What is being asked
Take the listing and print it in full, exactly as given.

■ ■ ■

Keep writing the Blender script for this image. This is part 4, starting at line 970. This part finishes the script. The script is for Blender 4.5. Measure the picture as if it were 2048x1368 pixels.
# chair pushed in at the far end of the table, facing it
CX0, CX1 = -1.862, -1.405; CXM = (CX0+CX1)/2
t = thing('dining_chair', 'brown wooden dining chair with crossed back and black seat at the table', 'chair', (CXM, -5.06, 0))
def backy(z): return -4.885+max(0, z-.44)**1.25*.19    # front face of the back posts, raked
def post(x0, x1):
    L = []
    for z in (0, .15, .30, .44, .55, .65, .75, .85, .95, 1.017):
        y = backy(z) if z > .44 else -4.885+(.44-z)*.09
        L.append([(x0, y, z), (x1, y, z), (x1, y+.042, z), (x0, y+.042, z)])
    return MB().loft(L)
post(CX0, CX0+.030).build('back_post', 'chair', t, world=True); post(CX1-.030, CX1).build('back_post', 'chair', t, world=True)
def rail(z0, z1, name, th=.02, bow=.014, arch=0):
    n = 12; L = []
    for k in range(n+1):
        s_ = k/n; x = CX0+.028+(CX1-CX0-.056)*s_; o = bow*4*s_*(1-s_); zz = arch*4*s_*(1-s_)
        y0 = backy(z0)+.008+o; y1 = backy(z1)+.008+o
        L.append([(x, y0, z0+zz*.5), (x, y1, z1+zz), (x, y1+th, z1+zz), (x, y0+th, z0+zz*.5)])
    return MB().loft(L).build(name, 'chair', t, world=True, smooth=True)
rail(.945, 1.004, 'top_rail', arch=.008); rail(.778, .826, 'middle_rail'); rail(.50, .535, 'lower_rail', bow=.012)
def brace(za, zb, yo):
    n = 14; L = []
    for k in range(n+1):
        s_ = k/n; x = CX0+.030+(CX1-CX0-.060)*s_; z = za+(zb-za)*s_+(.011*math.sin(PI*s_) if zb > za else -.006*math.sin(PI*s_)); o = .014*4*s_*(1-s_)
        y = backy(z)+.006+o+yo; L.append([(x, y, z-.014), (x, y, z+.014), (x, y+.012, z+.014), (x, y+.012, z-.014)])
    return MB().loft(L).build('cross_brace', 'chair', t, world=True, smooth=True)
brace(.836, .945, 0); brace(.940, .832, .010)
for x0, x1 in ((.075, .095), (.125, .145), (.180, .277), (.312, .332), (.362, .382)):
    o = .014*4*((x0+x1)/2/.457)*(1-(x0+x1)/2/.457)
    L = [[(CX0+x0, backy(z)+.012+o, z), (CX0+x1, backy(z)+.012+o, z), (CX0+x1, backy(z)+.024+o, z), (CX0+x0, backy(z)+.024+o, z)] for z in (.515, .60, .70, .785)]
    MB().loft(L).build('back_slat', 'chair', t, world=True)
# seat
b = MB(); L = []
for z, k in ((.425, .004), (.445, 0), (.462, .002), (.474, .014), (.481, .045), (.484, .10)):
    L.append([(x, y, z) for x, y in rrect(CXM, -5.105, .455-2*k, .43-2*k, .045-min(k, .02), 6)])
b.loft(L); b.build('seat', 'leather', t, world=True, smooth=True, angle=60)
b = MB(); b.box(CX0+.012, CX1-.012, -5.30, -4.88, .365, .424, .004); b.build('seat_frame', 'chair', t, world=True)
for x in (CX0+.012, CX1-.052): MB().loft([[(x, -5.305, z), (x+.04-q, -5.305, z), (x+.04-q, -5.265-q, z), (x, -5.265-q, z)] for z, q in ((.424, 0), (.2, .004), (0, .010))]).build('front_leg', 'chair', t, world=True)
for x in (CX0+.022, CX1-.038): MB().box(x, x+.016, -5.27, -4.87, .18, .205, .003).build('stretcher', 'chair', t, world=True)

■ ■ ■

Finished answer
Keep writing the Blender script for this image. This is part 4, starting at line 970. This part finishes the script. The script is for Blender 4.5. Measure the picture as if it were 2048x1368 pixels.
# chair pushed in at the far end of the table, facing it
CX0, CX1 = -1.862, -1.405; CXM = (CX0+CX1)/2
t = thing('dining_chair', 'brown wooden dining chair with crossed back and black seat at the table', 'chair', (CXM, -5.06, 0))
def backy(z): return -4.885+max(0, z-.44)**1.25*.19    # front face of the back posts, raked
def post(x0, x1):
    L = []
    for z in (0, .15, .30, .44, .55, .65, .75, .85, .95, 1.017):
        y = backy(z) if z > .44 else -4.885+(.44-z)*.09
        L.append([(x0, y, z), (x1, y, z), (x1, y+.042, z), (x0, y+.042, z)])
    return MB().loft(L)
post(CX0, CX0+.030).build('back_post', 'chair', t, world=True); post(CX1-.030, CX1).build('back_post', 'chair', t, world=True)
def rail(z0, z1, name, th=.02, bow=.014, arch=0):
    n = 12; L = []
    for k in range(n+1):
        s_ = k/n; x = CX0+.028+(CX1-CX0-.056)*s_; o = bow*4*s_*(1-s_); zz = arch*4*s_*(1-s_)
        y0 = backy(z0)+.008+o; y1 = backy(z1)+.008+o
        L.append([(x, y0, z0+zz*.5), (x, y1, z1+zz), (x, y1+th, z1+zz), (x, y0+th, z0+zz*.5)])
    return MB().loft(L).build(name, 'chair', t, world=True, smooth=True)
rail(.945, 1.004, 'top_rail', arch=.008); rail(.778, .826, 'middle_rail'); rail(.50, .535, 'lower_rail', bow=.012)
def brace(za, zb, yo):
    n = 14; L = []
    for k in range(n+1):
        s_ = k/n; x = CX0+.030+(CX1-CX0-.060)*s_; z = za+(zb-za)*s_+(.011*math.sin(PI*s_) if zb > za else -.006*math.sin(PI*s_)); o = .014*4*s_*(1-s_)
        y = backy(z)+.006+o+yo; L.append([(x, y, z-.014), (x, y, z+.014), (x, y+.012, z+.014), (x, y+.012, z-.014)])
    return MB().loft(L).build('cross_brace', 'chair', t, world=True, smooth=True)
brace(.836, .945, 0); brace(.940, .832, .010)
for x0, x1 in ((.075, .095), (.125, .145), (.180, .277), (.312, .332), (.362, .382)):
    o = .014*4*((x0+x1)/2/.457)*(1-(x0+x1)/2/.457)
    L = [[(CX0+x0, backy(z)+.012+o, z), (CX0+x1, backy(z)+.012+o, z), (CX0+x1, backy(z)+.024+o, z), (CX0+x0, backy(z)+.024+o, z)] for z in (.515, .60, .70, .785)]
    MB().loft(L).build('back_slat', 'chair', t, world=True)
# seat
b = MB(); L = []
for z, k in ((.425, .004), (.445, 0), (.462, .002), (.474, .014), (.481, .045), (.484, .10)):
    L.append([(x, y, z) for x, y in rrect(CXM, -5.105, .455-2*k, .43-2*k, .045-min(k, .02), 6)])
b.loft(L); b.build('seat', 'leather', t, world=True, smooth=True, angle=60)
b = MB(); b.box(CX0+.012, CX1-.012, -5.30, -4.88, .365, .424, .004); b.build('seat_frame', 'chair', t, world=True)
for x in (CX0+.012, CX1-.052): MB().loft([[(x, -5.305, z), (x+.04-q, -5.305, z), (x+.04-q, -5.265-q, z), (x, -5.265-q, z)] for z, q in ((.424, 0), (.2, .004), (0, .010))]).build('front_leg', 'chair', t, world=True)
for x in (CX0+.022, CX1-.038): MB().box(x, x+.016, -5.27, -4.87, .18, .205, .003).build('stretcher', 'chair', t, world=True)